Category Archives: Management

Thoughts about management, especially w.r.t. software development in teams.

Why developers and meetings don’t go well together

Reason 1

Different people have different preferred modes of communication.
If they operate in their preferred mode, they are efficient and lose very little energy.
If they operate in a mode that’s not preferred, they are inefficient and they lose energy.

One of the dimensions of that is “recorded” versus “live” communication.
Software development is an extreme form of recorded communication.
Therefore, good software developers are usually not suited for meetings.
They’ll lose a lot of energy in meetings and it distracts them big time, even way before and after the meeting.

Also, recorded communicators need time to think before they say something.
So, developers often remain silent in meetings. (Which creates problems with energy feeding, see further below)
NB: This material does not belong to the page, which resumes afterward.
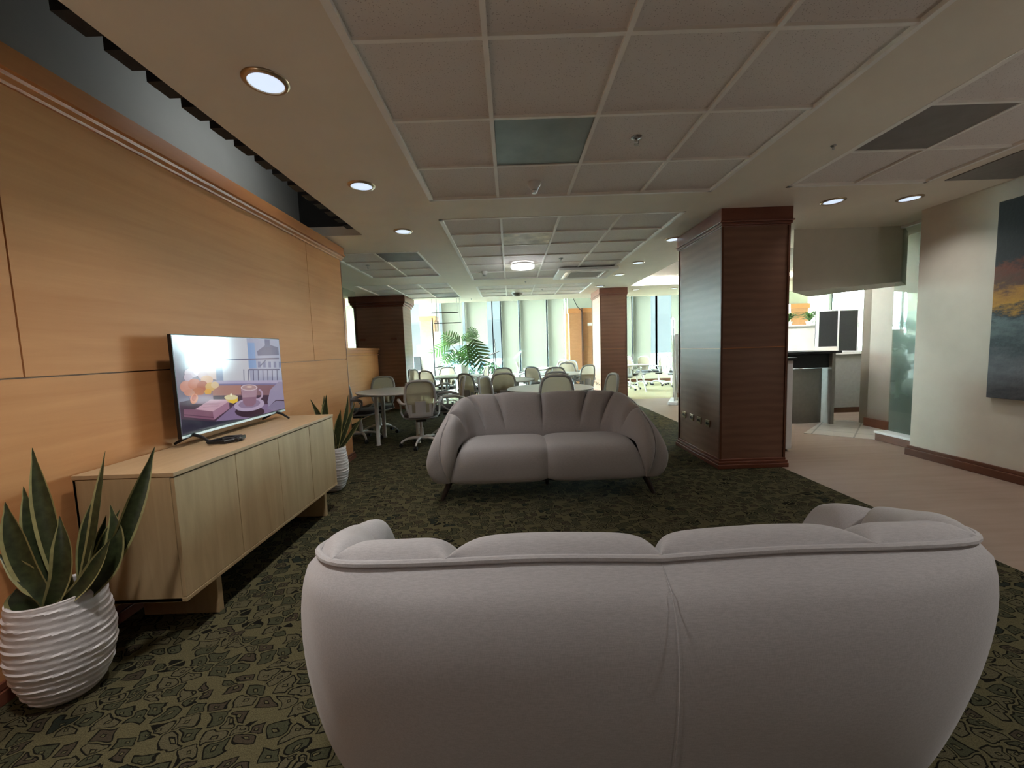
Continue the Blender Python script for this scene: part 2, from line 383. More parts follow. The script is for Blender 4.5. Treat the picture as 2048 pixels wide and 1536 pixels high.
# ------------------------------------------------------------------ ceiling with tile fields
holes = []   # (x0,x1,y0,y1)
fields = {
    'front': ([-.65, -.062, .552, 1.19, 1.80], [.62, 1.22, 1.826, 2.43, 3.035, 3.63], {}),
    'middle': ([-.66, -.05, .55, 1.18, 1.80], [4.16, 4.74, 5.27, 5.86, 6.40, 7.02, 7.66], {}),
    'far': ([-.66, -.045, .56, 1.16, 1.77], [8.45, 9.0, 9.55, 10.1], {}),
    'right': ([2.46, 3.03, 3.65], [.62, 1.22, 1.826, 2.43, 2.99, 3.59], {}),
    'back_left': ([-2.37, -1.76, -1.18], [5.40, 5.97, 6.54, 7.12], {}),
    'rear_left': ([-2.97, -2.38, -1.78, -1.18], [7.92, 8.6, 9.3, 10.0], {}),
    'outer_left': ([-4.3, -3.7, -3.1], [6.3, 6.9, 7.5], {}),
}
for xs, ys, _ in fields.values(): holes.append((xs[0], xs[-1], ys[0], ys[-1]))
holes.append((-2.3, -1.60, -2.9, 4.58))       # cove slot
holes.append((2.74, 7.4, 5.9, 9.1))           # raised tray by the corridor
holes = [h for h in holes]
X0, X1, Y0, Y1 = -7, 14, -3, 11.1
xs = sorted({X0, X1, *[h[0] for h in holes], *[h[1] for h in holes]}); ys = sorted({Y0, Y1, *[h[2] for h in holes], *[h[3] for h in holes]})
mb = MB()
for i in range(len(xs) - 1):
    for j in range(len(ys) - 1):
        cx, cy = (xs[i] + xs[i + 1]) / 2, (ys[j] + ys[j + 1]) / 2
        if any(h[0] < cx < h[1] and h[2] < cy < h[3] for h in holes): continue
        mb.box(xs[i], xs[i + 1], ys[j], ys[j + 1], CEIL, CEIL + .10)
struct(mb.build('ceiling', M['ceil']))
for nm, (xs, ys, _) in fields.items():
    f = MB(); f.box(xs[0], xs[-1], ys[0], ys[-1], CEIL + .018, CEIL + .05)
    o = struct(f.build('ceiling_tiles', M['tile']))
    t = MB()
    for x in xs[1:-1]: t.box(x - .012, x + .012, ys[0], ys[-1], CEIL + .002, CEIL + .02)
    for y in ys[1:-1]: t.box(xs[0], xs[-1], y - .011, y + .011, CEIL + .003, CEIL + .02)
    for x in (xs[0], xs[-1]): t.box(x - .014, x + .022 if x == xs[0] else x + .014, ys[0] - .014, ys[-1] + .014, CEIL - .004, CEIL + .02)
    for y in (ys[0], ys[-1]): t.box(xs[0] - .014, xs[-1] + .014, y - .014, y + .014, CEIL - .004, CEIL + .02)
    t.build('grid_bars', M['tbar'], o)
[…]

(Casual conversation at lunch or so is a different thing…)

Or software developers are actually live communicators, so they
have a very hard time to switch back to software development after a meeting
because the meeting is much more in their groove than software development.

Reason 2

Some developers are high empaths.
This may be a surprise, but it makes sense.

Here’s why:
High empaths pick up subtle energies and feelings of other people.
This creates a lot of information which can be quite overwhelming and stressful (also depending on what is received).
Therefore some empaths tend to chose work where they don’t have to deal with people all the time.
Software development fulfills that to some extent.
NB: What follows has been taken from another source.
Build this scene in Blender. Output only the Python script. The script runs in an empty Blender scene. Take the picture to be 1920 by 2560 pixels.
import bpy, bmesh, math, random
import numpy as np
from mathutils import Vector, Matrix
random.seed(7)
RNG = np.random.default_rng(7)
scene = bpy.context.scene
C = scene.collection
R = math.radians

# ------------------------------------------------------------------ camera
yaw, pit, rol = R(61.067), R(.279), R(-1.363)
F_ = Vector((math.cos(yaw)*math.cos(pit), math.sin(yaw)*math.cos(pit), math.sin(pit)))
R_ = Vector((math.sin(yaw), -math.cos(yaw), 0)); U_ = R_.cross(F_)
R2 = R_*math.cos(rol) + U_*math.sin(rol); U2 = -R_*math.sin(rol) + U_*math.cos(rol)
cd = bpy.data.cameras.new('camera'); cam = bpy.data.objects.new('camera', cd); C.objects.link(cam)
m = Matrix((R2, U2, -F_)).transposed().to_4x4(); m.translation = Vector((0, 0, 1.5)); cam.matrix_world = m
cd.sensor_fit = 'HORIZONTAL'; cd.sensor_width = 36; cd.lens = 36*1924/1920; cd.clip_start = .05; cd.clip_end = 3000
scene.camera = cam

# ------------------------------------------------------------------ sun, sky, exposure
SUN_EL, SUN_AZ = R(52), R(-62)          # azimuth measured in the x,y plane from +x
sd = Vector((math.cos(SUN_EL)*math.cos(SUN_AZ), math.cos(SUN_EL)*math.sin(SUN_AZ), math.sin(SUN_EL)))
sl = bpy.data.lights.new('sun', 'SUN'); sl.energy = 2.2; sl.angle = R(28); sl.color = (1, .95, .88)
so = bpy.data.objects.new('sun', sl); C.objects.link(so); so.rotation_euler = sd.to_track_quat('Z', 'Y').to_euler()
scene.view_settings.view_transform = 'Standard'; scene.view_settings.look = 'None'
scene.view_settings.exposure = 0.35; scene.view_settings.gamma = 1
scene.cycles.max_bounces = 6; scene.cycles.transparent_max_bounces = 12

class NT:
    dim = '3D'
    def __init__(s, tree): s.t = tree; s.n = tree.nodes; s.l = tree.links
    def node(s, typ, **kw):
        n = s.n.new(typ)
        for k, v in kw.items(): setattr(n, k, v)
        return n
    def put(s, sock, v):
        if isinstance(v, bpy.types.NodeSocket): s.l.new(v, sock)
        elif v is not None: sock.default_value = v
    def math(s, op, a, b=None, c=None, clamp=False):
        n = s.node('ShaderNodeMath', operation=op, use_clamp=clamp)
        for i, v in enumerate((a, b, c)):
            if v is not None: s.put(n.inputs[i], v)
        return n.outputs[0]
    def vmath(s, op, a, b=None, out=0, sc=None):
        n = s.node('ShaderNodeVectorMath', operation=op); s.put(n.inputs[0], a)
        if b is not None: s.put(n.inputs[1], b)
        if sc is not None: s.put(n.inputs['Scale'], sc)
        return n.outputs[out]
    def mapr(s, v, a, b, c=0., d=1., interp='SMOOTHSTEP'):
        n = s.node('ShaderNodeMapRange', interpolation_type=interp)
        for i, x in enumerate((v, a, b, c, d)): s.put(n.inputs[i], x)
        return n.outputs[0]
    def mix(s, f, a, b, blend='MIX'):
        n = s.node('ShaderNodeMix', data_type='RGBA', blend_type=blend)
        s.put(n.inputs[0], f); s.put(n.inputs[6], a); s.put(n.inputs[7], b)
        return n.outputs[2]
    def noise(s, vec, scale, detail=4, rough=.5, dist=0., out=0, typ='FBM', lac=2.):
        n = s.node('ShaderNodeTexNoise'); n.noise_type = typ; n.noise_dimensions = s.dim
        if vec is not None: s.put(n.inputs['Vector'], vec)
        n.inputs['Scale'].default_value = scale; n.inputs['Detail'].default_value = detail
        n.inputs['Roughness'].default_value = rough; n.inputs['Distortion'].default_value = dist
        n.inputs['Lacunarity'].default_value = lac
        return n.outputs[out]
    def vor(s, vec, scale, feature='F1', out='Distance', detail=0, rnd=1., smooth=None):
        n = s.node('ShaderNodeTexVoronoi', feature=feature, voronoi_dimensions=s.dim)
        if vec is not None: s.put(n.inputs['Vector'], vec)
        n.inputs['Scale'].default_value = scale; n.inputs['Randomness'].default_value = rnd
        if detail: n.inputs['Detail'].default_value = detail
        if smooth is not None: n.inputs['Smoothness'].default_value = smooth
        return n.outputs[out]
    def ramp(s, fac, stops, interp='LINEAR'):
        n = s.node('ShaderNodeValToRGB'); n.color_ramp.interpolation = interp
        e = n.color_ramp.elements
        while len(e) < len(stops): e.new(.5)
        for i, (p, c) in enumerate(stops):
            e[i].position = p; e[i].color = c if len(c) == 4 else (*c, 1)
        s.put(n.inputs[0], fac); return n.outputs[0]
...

Meetings are often especially stressful for empaths because meetings tend

  • to get emotional
  • or feelings are covered (which is even more stressful energy than open communication)
  • or in extreme cases there is some form of manipulation going on
  • often there is energy feeding going on. Energy usually flows from the listener to the talker.

But even meetings in a positive, relaxed atmosphere can cause distraction later on.
After all, any form of emotional stuff (even positive) can distract from software development.

Reason 3

It happens quite often that managers require from developers in a meeting to
spontaneously give them answers that require extensive research (such as cost estimations for new requirements),
and insist on a spontaneous answer. (Which can only be given by lying, i.e., telling a random number)
This adds to the stress level.


If you want to destroy the productivity and motivation of your software developers, do as many meetings with them as possible.
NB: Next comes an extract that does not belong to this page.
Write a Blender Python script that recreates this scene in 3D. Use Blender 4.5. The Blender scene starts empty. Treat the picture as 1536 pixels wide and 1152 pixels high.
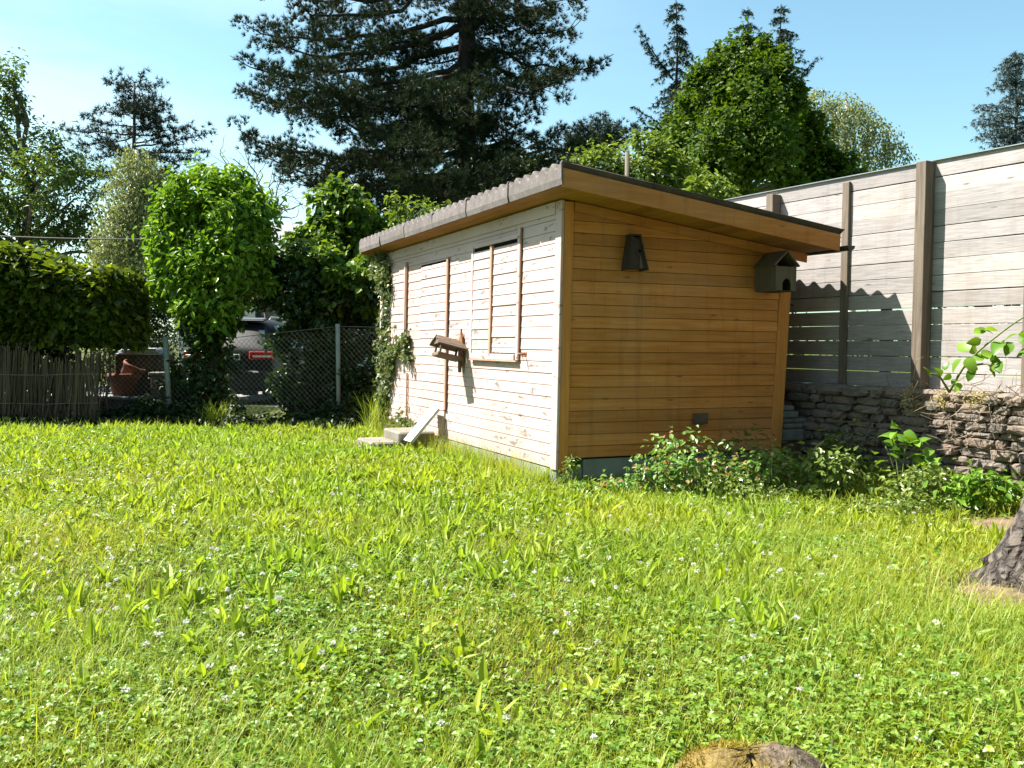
import bpy, math, random
import numpy as np
from mathutils import Matrix, Vector
S = bpy.context.scene
COL = S.collection
rng = np.random.default_rng(7)
random.seed(7)
R = math.radians
A = np.array

# ------------------------------------------------------------------ camera
F_PX = 1400.0
CAM = A([0.0, 0.0, 1.2])
PITCH, ROLL = R(2.33), R(0.57)
RM = (Matrix.Rotation(R(90) - PITCH, 3, 'X') @ Matrix.Rotation(ROLL, 3, 'Z'))
RMn = A(RM)
cam_d = bpy.data.cameras.new('camera')
cam_d.sensor_width = 36.0
cam_d.lens = F_PX / 1536 * 36
cam_d.clip_end = 2000
cam_o = bpy.data.objects.new('camera', cam_d)
cam_o.matrix_world = Matrix.Translation(Vector(CAM)) @ RM.to_4x4()
COL.objects.link(cam_o)
S.camera = cam_o

def P(x, y, Y):
    """the point of the place at distance Y seen at photo pixel x, y"""
    d = RMn @ A([(x - 768) / F_PX, (576 - y) / F_PX, -1.0])
    return CAM + d * (Y / d[1])
def PX(p):
    d = RMn.T @ (A(p, float) - CAM)
    return 768 + F_PX * d[0] / -d[2], 576 - F_PX * d[1] / -d[2]

# ------------------------------------------------------------------ render, sun, sky
S.render.engine = 'CYCLES'
S.view_settings.view_transform = 'Standard'
S.view_settings.look = 'None'
S.view_settings.gamma = 1
S.view_settings.exposure = 1.85
S.cycles.max_bounces = 7
S.cycles.diffuse_bounces = 4
S.cycles.transmission_bounces = 5
S.cycles.sample_clamp_indirect = 8
SUN_EL = R(52)
LX, LY = 0.98, -0.20                       # the way the light travels over the ground
sun_d = bpy.data.lights.new('sun', 'SUN')
sun_d.energy = 5.0
sun_d.angle = R(0.53)
sun_d.color = (1.0, 0.95, 0.86)
sun_o = bpy.data.objects.new('sun', sun_d)
ldir = Vector((LX * math.cos(SUN_EL), LY * math.cos(SUN_EL), -math.sin(SUN_EL)))
sun_o.rotation_euler = ldir.to_track_quat('-Z', 'Y').to_euler()
sun_o.location = (-20, 5, 30)
COL.objects.link(sun_o)
W = bpy.data.worlds.new('World')
S.world = W
W.use_nodes = True
nt = W.node_tree
bg = nt.nodes['Background']
sky = nt.nodes.new('ShaderNodeTexSky')
sky.sky_type = 'NISHITA'
sky.sun_disc = False
sky.sun_elevation = SUN_EL
sky.sun_rotation = math.atan2(-LX, -LY)
sky.air_density = 1.0
sky.dust_density = 1.0
sky.ozone_density = 1.0
# thin high cloud, thicker over the left half of the sky
tc = nt.nodes.new('ShaderNodeTexCoord')
mp = nt.nodes.new('ShaderNodeMapping'); mp.inputs['Scale'].default_value = (1.2, 1.0, 5.0); mp.inputs['Rotation'].default_value = (0.0, 0.35, 0.3)
nz = nt.nodes.new('ShaderNodeTexNoise'); nz.inputs['Scale'].default_value = 1.6; nz.inputs['Detail'].default_value = 6; nz.inputs['Roughness'].default_value = .55
rp = nt.nodes.new('ShaderNodeMapRange'); rp.inputs[1].default_value = .42; rp.inputs[2].default_value = .8; rp.inputs[4].default_value = .55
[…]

The worst for productivity are daily meetings in the middle of the morning.
This is the worst because the morning is usually the most productive time,
and software development requires highly focused attention for long time-spans without interruption and distraction.

Personal note

Personally, I like the human connection in meetings (if there’s a good atmosphere).
But I don’t like the energy feeding and that I don’t have time and solitude to think or to listen to my intuition or to my inner wisdom before I say something.

Kolbe Test as Burnout Prevention Tool

The Kolbe test is primarily used as a hiring and team-building tool.
It measures the mode of operation of a person, which is the instinctive and natural way to do work (such as getting new ideas versus implementing existing ideas).

In team-building it is important to have people with different modes of operation in a team. This ensures that the team members complement each other, so that the team is optimally effective.

In hiring it is used to determine the roles which a person is best suited to.

But there is an aspect of Kolbe that’s equally as important:
One of the often overlooked aspects of the Kolbe mode-of-operation is that it costs a person a lot of energy to work outside his/her natural work instincts.
Often people are not aware of their natural instincts. So they just assume that it is normal that work exhausts them. After all that’s conventional wisdom about work in our society.

Especially young people have so much life-energy that they can work against their natural instincts for years in a row, without noticing it. And they even may produce great results doing so.

But when a person works against their natural mode of operation for too long, he/she drains him/herself of energy. This can lead to burnout or other severe health problems.

Of course burnout can have many causes, and most of the time multiple causes are at work simultaneously. Usually, working conditions, and mental health issues of that person are the first reasons that are named. Prevention usually focuses on working conditions. This is fine, and necessary, but it is only a part of the picture.

If people are unconsciously working against their natural instincts for a prolonged time, then even the best working conditions cannot prevent a serious drain of energy.

Therefore I suggest to measure the natural mode of operation of all employees, and let them work in their mode of operation most of the time. Even one hour per day in the opposite of the natural mode of operation can cause a severe energy drain. So, you need to let them work 95% or more of their time in their natural mode of operation.

If an employee already has a burnout, or is close to it, then doing a Kolbe test can reveal an important cause. Once you know the cause, it is usually obvious what has to change.

BTW, this does not only apply to employees. Entrepreneurs also should be aware of their natural mode of operation and make sure that they run their company such that they only work in their natural mode of operation. They can delegate the rest, or choose a business that only needs their natural mode of operation. This makes them more happy and energetic, and the grumpy boss syndrome will melt away fast. Which creates a better climate in the whole company.